The few grudgingly granted water accesses are so unattractive, uninviting and cramped that they resemble in spirit a prison exercise yard. The prospect of a pleasant, spacious park drew lots of people to meetings where they earnestly delved into planning. But they were not told by Lyons that a choice stretch of the potential park’s shoreline was bait in negotiations with industries coveting it for docks. And one day the maps for the meetings suddenly showed that sector simply missing from the park’s design. The remaining stub is now a forlorn little park with its only shoreline a swamp.
Lyons and his cohorts then could have deflected dismay from the start by telling the hopeful folks that other suitors were seeking dock space where the park would be. And this week he could have frankly told the crowd at the coal terminal hearing that legal land maneuvers can get this facility built even if the city council votes against it.
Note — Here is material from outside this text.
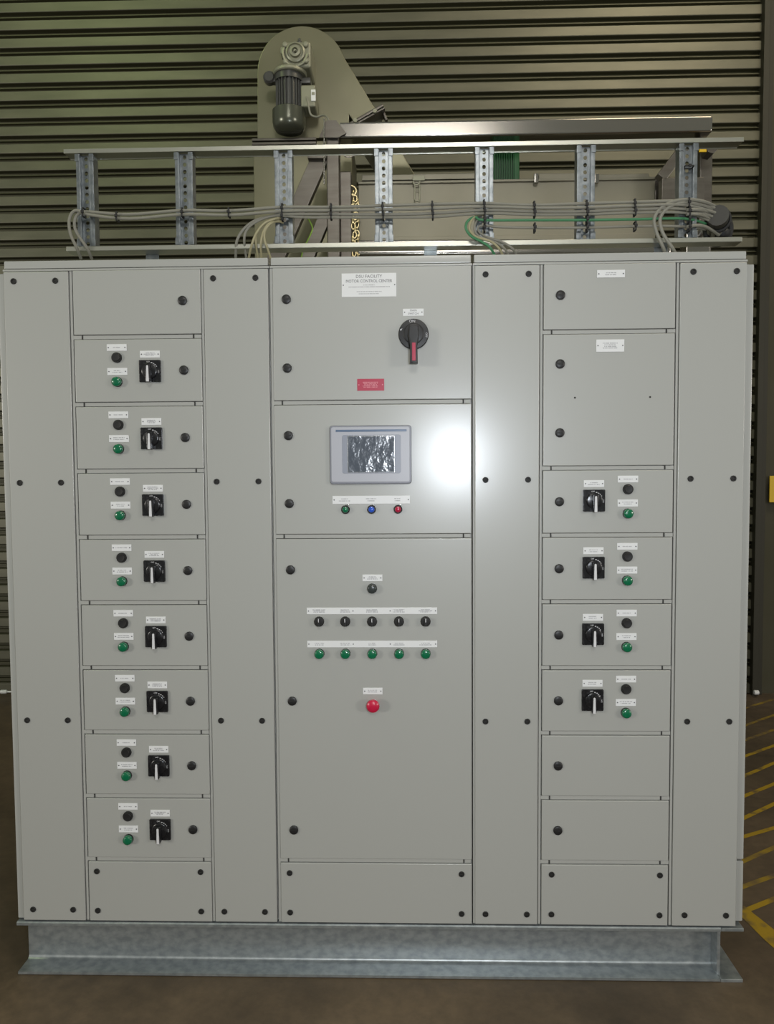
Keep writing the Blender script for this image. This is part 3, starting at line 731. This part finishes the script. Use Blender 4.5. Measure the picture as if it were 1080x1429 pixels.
# trough
TY = 1.27
tr = thing('conveyor_trough', ((1.656,1.27,2.724)[0],TY+.1,(1.656,1.27,2.516)[2]-.02), 'long stainless steel conveyor trough behind the middle and right cabinets', 'trough')
b = B(STEELD); b.box((0.989,1.27,2.734)[0],(2.329,1.27,2.714)[0],TY,HY-.03,(1.64,1.27,2.609)[2],(1.639,1.27,2.877)[2],0,.004)
b.box((0.989,1.27,2.734)[0],(2.329,1.27,2.714)[0],TY-.012,TY+.002,(1.639,1.27,2.868)[2],(1.639,1.27,2.879)[2],0,.002)
b.box((0.989,1.27,2.734)[0],(2.329,1.27,2.714)[0],TY-.008,TY+.002,(1.64,1.27,2.616)[2]-.30,(1.64,1.27,2.632)[2],0,.002)
put('trough_body', b, tr)
for lx in ((1.119,1.27,2.732)[0], (2.188,1.27,2.716)[0]):
    b = B(STEEL); b.box(lx-.03,lx+.03,TY+.05,TY+.11,0,(1.64,1.27,2.616)[2]-.29,0,.004); put('leg', b, tr)
for p0, p1 in (((1.007,1.26,2.9),(1.525,1.26,2.891)),((1.806,1.26,2.893),(1.985,1.26,2.89)),((2.056,1.26,2.886),(2.299,1.26,2.882))):
    b = B(STEELD); b.box(p0[0],p1[0],TY-.01,HY-.04,p0[2]-.016,p0[2]+.008,0,.002); put('lid', b, tr)
b = B(CAST)
q = Vector((1.254,1.25,2.873)); b.tube([q+Vector((.016*math.cos(a*PI/5),0,.016*math.sin(a*PI/5))) for a in range(5,11)], .004, 0, 6)
for dx in (-.010,.012): b.tube([Vector((1.257,1.25,2.857))+Vector((dx,0,0)), Vector((1.256,1.25,2.79))+Vector((dx,0,0))], .0032, 0, 6)
q = (1.257,1.25,2.857)
for dz in (.02,.072): b.tube([(q[0]-.010,q[1],q[2]-dz),(q[0]+.012,q[1],q[2]-dz)], .003, 0, 6)
q = (1.257,1.26,2.88); b.box(q[0]-.02,q[0]+.035,TY-.022,TY-.012,q[2]-.004,q[2]+.018,0,.002)
put('toggle_clamp', b, tr)
for q in ((1.791,1.25,2.874),(2.06,1.25,2.869)):
    b = B(STEELB); b.box(q[0]-.010,q[0]+.010,TY-.03,TY-.012,q[2]-.020,q[2]+.022,0,.003); put('lid_catch', b, tr)
b = B(STEEL); q = (2.357,1.32,2.826); b.box((2.328,1.27,2.809)[0]+.001,(2.354,1.27,2.809)[0],TY+.0,HY-.05,(2.342,1.27,2.698)[2],(2.34,1.27,2.875)[2],0,.003); put('end_flange', b, tr)

# green motor standing on the trough
g0 = (1.606,1.32,2.903); g1 = (1.721,1.32,3.032)
gmo = thing('green_motor', ((g0[0]+g1[0])/2,TY+.1,(1.639,1.27,2.879)[2]), 'dark green finned motor standing on the trough behind the fifth rung', 'motor')
b = B(GREENM); zb_ = (1.639,1.27,2.879)[2]+.001
b.box(g0[0],g1[0],TY+.04,TY+.14,zb_,g1[2],0,.008,3)
for k in range(9):
    x = g0[0]+.006+k*(g1[0]-g0[0]-.03)/8; b.box(x-.0018,x+.0018,TY+.028,TY+.045,zb_+.004,g1[2]-.02,0,.0006)
put('motor_body', b, gmo)
b = B(GREENM); b.box(g1[0]-.022,g1[0]+.003,TY+.03,TY+.15,zb_,g1[2]-.006,0,.004); b.box(g0[0]-.002,g1[0]+.001,TY+.026,TY+.05,g1[2]-.022,g1[2]-.004,0,.003); put('end_cover', b, gmo)

# chain
ch = B(BRASS)
for sx in (0,1):
    top = ((0.979,1.13,2.775),(0.991,1.13,2.744))[sx]
    for k in range(17-sx):
        c_ = Vector((top[0]+.006*math.sin(k*1.7+sx), FY-.03+.01*sx, top[2]-k*.0195))
        rot = (k % 2)
        ring = []
        for a in range(8):
            u = math.cos(a*PI/4)*.0075; v = math.sin(a*PI/4)*.014
            ring.append(c_ + (Vector((u,0,v)) if rot else Vector((u*.35,u*.9,v))))
        ch.tube(ring, .0030, 0, 6, True, True)
q = Vector((0.974,1.12,2.802)); ch.tube([q+Vector((-.006,0,.010)),q+Vector((.010,0,.0)),q+Vector((.016,0,-.018)),q+Vector((.004,0,-.034)),q+Vector((-.004,0,-.028))], .004, 0, 6)
tag(put('chain', ch), 'pale brass coloured chain hanging beside the support frame post', 'chain')

# ================================================================== SHELL
SY = 3.07
b = B(SHUT, SHUTD)
PITCH = .1177; z_ = 0.075; prof = []
# outward (towards the viewer) is -y; one slat: joint groove, bead, groove, flat face bowed forward
zt_ = 6.4; mats_ = []
z = .075
prof.append((SY+.010, .02, 0))
while z < zt_:
    seq = [(0.000,.004,1),(.003,.036,1),(.020,.036,1),(.023,.012,1),(.029,.012,1),(.032,.036,1),(.047,.036,1),(.050,.000,0),(.053,-.0035,0),(.057,-.005,0),(.112,-.005,0),(.1155,-.002,0)]
    for dz, dy, m in seq: prof.append((SY+dy, z+dz, m))
    z += PITCH
X0_, X1_ = -3.2, 3.60
va = [b.bm.verts.new((X0_,y,zz)) for y,zz,_ in prof]; vb = [b.bm.verts.new((X1_,y,zz)) for y,zz,_ in prof]
for i in range(len(prof)-1):
    f = b.bm.faces.new((va[i],vb[i],vb[i+1],va[i+1])); f.material_index = prof[i][2]
bw = [b.bm.verts.new((X0_,SY+.05,.02)), b.bm.verts.new((X1_,SY+.05,.02)), b.bm.verts.new((X1_,SY+.05,zt_)), b.bm.verts.new((X0_,SY+.05,zt_))]
b.bm.faces.new((bw[3],bw[2],bw[1],bw[0]))
dr = struct('door_1', b)
b = B(SHUT); b.box(-3.2,3.60,SY-.006,SY+.03,.006,.070,0,.003); put('bottom_rail', b, dr)
b = B(WHITE)
q = (-1.645,2.98,0.026)
b.lathe([(.012,0),(.014,.004),(.014,.04),(.010,.046)], (q[0]-.02, 2.98, .035), 'x', 0, 14)
b.cyl((q[0]+.02, 2.98, .035), .006, .10, 'x')
put('locking_bolt', b, dr)
b = B(WHITE)
q = (3.607,2.98,0.032); b.lathe([(.012,0),(.016,.004),(.016,.03),(.008,.036)], (q[0]-.03, 2.98, .035), 'x', 0, 14); put('locking_bolt', b, dr)
GUIDE = mat('door_guide_steel', (0.022,0.020,0.010), rough=.6)
b = B(GUIDE); b.box(3.585,3.625,SY-.05,SY+.06,0,6.4,0,.004); b.box(3.625,3.66,SY-.03,SY+.06,0,6.4,0,.004); struct('trim_1', b)
b = B(GUIDE); b.box(-3.26,-3.19,SY-.05,SY+.06,0,6.4,0,.004); struct('trim_2', b)
WALLM = mat('painted_block_wall', (0.05,0.047,0.025), rough=.8, noise=((0.06,0.055,0.035),3,(1,1,1),.3,.7))
b = B(WALLM); b.box(3.66,6.0,SY+.01,SY+.30,0,6.4,0); b.box(-6,-3.26,SY+.01,SY+.30,0,6.4,0); struct('wall_back', b)
b = B(YELLOW, INK)
q0 = (3.673,3.03,1.339); q1 = (3.67,3.03,1.52)
b.box(q0[0]+.008,q0[0]+.20,3.030,3.040,q0[2],q1[2],0,.002)
b.prism([(q0[0]+.10,q0[2]+.04),(q0[0]+.155,q0[2]+.04),(q0[0]+.128,q0[2]+.12)], 3.028, 3.031, 1)
o = put('warning_sign', b); tag(o, 'yellow sign at the right edge beside the roller door', 'sign')

# floor with painted hatching
b = B(FLOOR, FPAINT, FPAINT2)
bm = b.bm
def quad(p, z, m):
    f = bm.faces.new([bm.verts.new((x,y,z)) for x,y in p]); f.material_index = m
N = 1
f = bm.faces.new([bm.verts.new(v) for v in ((-6,-5,0),(7,-5,0),(7,4,0),(-6,4,0))])
lines = [((3.442,2.76),(3.694,2.937)),((3.290,2.413),(3.534,2.595)),((3.176,2.151),(3.402,2.315)),((3.066,1.898),(3.275,2.044)),((2.947,1.627),(3.152,1.782)),((2.838,1.377),(3.023,1.506)),((2.736,1.143),(2.913,1.273)),((2.655,.957),(2.798,1.028)),((2.566,.754),(2.715,.851)),((2.462,.549),(2.610,.628)),((2.390,.383),(2.533,.463))]
for i, (a, c_) in enumerate(lines):
    a = Vector(a); c_ = Vector(c_); d_ = (c_-a).normalized(); n_ = Vector((-d_.y,d_.x))
    A = a-d_*(.10 if i > 8 else .55); D = c_+d_*.9; w = .012
    t = bmesh.new()
    quad([A-n_*w, D-n_*w, D+n_*w, A+n_*w], .0008, 2 if i in (0,1,2,9,8) else 1)
quad([(2.36,.40),(2.405,.415),(2.445,.27),(2.50,.10),(2.70,-.40),(2.62,-.44),(2.42,.06),(2.385,.22)], .0012, 1)
struct('floor', b, (0,0,0))

# ================================================================== LIGHT
def area(name, loc, tgt, size, sizey, e, col):
    l = bpy.data.lights.new(name, 'AREA'); l.shape = 'RECTANGLE'; l.size = size; l.size_y = sizey; l.energy = e; l.color = col
    o = bpy.data.objects.new(name, l); C.objects.link(o); o.location = loc
    o.rotation_euler = (Vector(tgt)-Vector(loc)).to_track_quat('-Z','Y').to_euler()
    return o
area('unseen_light', (1.5,-7.0,5.4), (1.1,0,.2), 1.6, 1.1, 105, (1.0,.96,.90))  # overhead key for the hall's ceiling lamps, out of view
area('unseen_light', (-8.0,-7.0,2.6), (.6,0,.3), 1.8, 1.2, 330, (1.0,.95,.86))  # fill added at low left to even out the cabinet brightness
area('unseen_light', (10.2,-7.0,2.6), (1.6,0,.3), 1.8, 1.2, 270, (1.0,.93,.86))  # matching fill added on the right, no lamp of the hall
area('unseen_light', (-2.0,-.6,6.2), (-.6,3.0,3.5), 1.6, 1.6, 34, (.80,1.0,.45))  # green-tinted light added to colour the upper left of the shutter
area('unseen_light', (3.6,-.2,6.2), (2.6,3.0,2.6), 2.0, 1.2, 75, (1.0,.86,.62))  # warm light added to tint the right side of the shutter
area('inspection_lamp', (1.50,-2.42,G(1.48)), (1.42,0,G(1.44)), .22, .32, 21, (.86,.92,1.0))
w = bpy.data.worlds.new('warehouse_air'); S.world = w; w.use_nodes = True
w.node_tree.nodes['Background'].inputs[0].default_value = (.86,.90,.78,1)
w.node_tree.nodes['Background'].inputs[1].default_value = .245

# ================================================================== CAMERA
cam = bpy.data.cameras.new('camera'); co = bpy.data.objects.new('camera', cam); C.objects.link(co)
co.location = (1.2046, -2.3018, 1.3918+ZB); co.rotation_euler = (1.518827, .0065086, .0259625)
cam.sensor_fit = 'VERTICAL'; cam.sensor_height = 36; cam.lens = 1075/1429*36
cam.clip_start = .05
S.camera = co
S.view_settings.view_transform = 'Standard'; S.view_settings.look = 'None'
S.view_settings.gamma = 1; S.view_settings.use_curve_mapping = False
S.view_settings.exposure = 0.0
But such frank talk to the citizens might spook the secretive private promoters of mega projects. Repeatedly when rumors circulate about some big economic prospect, the public officials involved and chamber of commerce leaders will caution against anybody revealing what the developers wish to be kept secret. Sometimes the locals entangled in these negotiations must sign confidentiality agreements.
This puts even elected officials in the position of having to hide what they know from the people they are supposed to be representing. Some may enjoy dabbling in these insider intrigues. Others may reluctantly accept them as necessary.
Either way, the public is omitted from an effective part in decisions while invited to take occasional ritual roles that look like democratic participation.
But the director of the port authority is an actual participant. So are those who command the major enterprises that can decide to grant or withhold their resources from this city or that, this nation or that.
In these circumstances it’s fitting that Mobile has lately become—thanks to its cheap labor and semi-exotic locale — a bit of a B-movie Hollywood on the Gulf. Low-budget film crews and fading stars are fairly common sights in the area. And in the city council chamber this week the citizens packed into the coal terminal hearing were extras, along with the council, in a production starring visibly the director of the port authority and invisibly the chief investors of Walter Energy.